§102.Monitoring of marine carbon dioxide removal
This section requires the Secretary, for field activities conducted as part of the Program, to provide or develop instrumentation, infrastructure, and personnel for monitoring to understand and minimize negative ecosystem, community, cultural, and economic impacts of marine carbon dioxide removal—including impacts to Native American communities—and to maximize co-benefits for communities and ecosystems. In doing so, the Secretary must (1) use monitoring assets to achieve objectives described in section 101(b)(1); (2) support compliance with applicable environmental laws; (3) support science-based research, development, and trialing of marine carbon dioxide removal technologies; (4) incorporate traditional ecological knowledge; (5) develop and improve monitoring, modeling, analysis, remediation, and mitigation technologies; (6) study ecosystem responses; and (7) collect data to inform uniform standards and protocols, including on carbon dioxide removal amounts, sequestration duration and reversal risks, energetic requirements, and other metrics developed in consultation with Indian Tribes and Native Hawaiian organizations.

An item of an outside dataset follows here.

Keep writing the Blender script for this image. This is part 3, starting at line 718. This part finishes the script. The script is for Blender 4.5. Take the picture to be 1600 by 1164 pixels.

The section further directs the Secretary, in consultation with the Secretaries of the Treasury and Energy, to provide technical assistance for reliable voluntary carbon markets and best practices, including on calculations, sampling, accounting, measurement/reporting/verification systems, additionality, durability, leakage, and avoidance of double counting. It authorizes the Secretary to develop public-private-academic partnership models for monitoring (e.g., data sharing, cost sharing); enter necessary contracts; and make monitoring data and protocols publicly available at no cost with no use restrictions—subject to protections for proprietary data, cooperative research agreements for section 103 research areas, and express permission requirements for data from Indian Tribes, Tribal organizations, or Native Hawaiian organizations.